Expecting an identity mapping between UTF-8 code points on input and the
glyph encoding on output is unrealistic.

> [derij@pip build (master)]$ printf ".ft JPM\nハローワールド" | groff
> -Z
> -k
> x T ps
> x res 72000 1 1
> x init
> p1
> x font 41 JPM
> f41
> s10000
> md
> DFd
> V12000
> H72000
> tハローワールド
> n12000 0


Not planned.

> Much nicer. And groff fonts (v2) could become:-
> 
> ハ 1000 654 uni30CF -- 30CF
> 
> instead of:-
> 
> u30CF 1000 654 uni30CF -- 30CF


Not planned.

Both of these file formats, fortunately, admit comments, and GNU troff
could emit UTF-8 in them.

So I could see this instead:

x T ps
x res 72000 1 1
x init
p 1
x font 41 JPM
f 41
s 10000
m d
D F d
V 12000
H 72000
C u30CF # ハ
h 10000
C u30ED # ロ
h 10000
C u30FC # ー
h 10000
C u30EF # ワ
h 10000
C u30FC # ー
h 10000
C u30EB # ル
h 10000
C u30C8_3099 # ド (or maybe ト ゙゛, but maybe not)
n 12000 0

And similarly, in a font description file...

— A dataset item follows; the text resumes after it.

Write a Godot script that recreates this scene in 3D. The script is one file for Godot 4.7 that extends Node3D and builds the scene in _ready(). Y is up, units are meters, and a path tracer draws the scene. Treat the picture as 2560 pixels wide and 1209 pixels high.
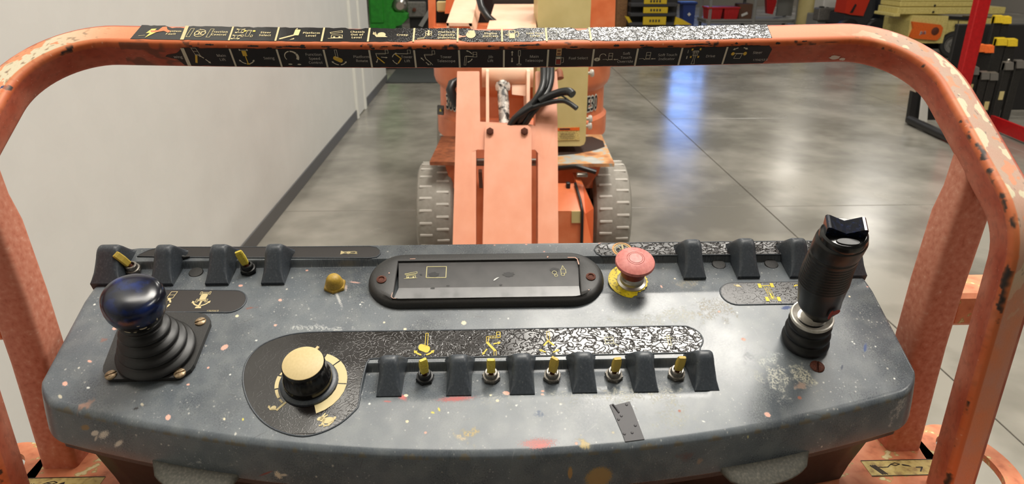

u30CF 1000 654 uni30CF -- ハ

> But of course that requires both of us agreeing we are working towards
> the same ends, instead of just changing grout and expecting me to
> accomodate the change after the event.


I've spoken elsewhere recently about how best to sequence changes.

See comment #8 to bug #67939, or
<https://lists.gnu ... -02/msg00000.html>.

I'd expect to commit a patch (personally, most likely) to gropdf before
altering GNU troff's output, adding `\s+` to regexes where necessary to
achieve compatibility with the interpreter in groff's "libdriver".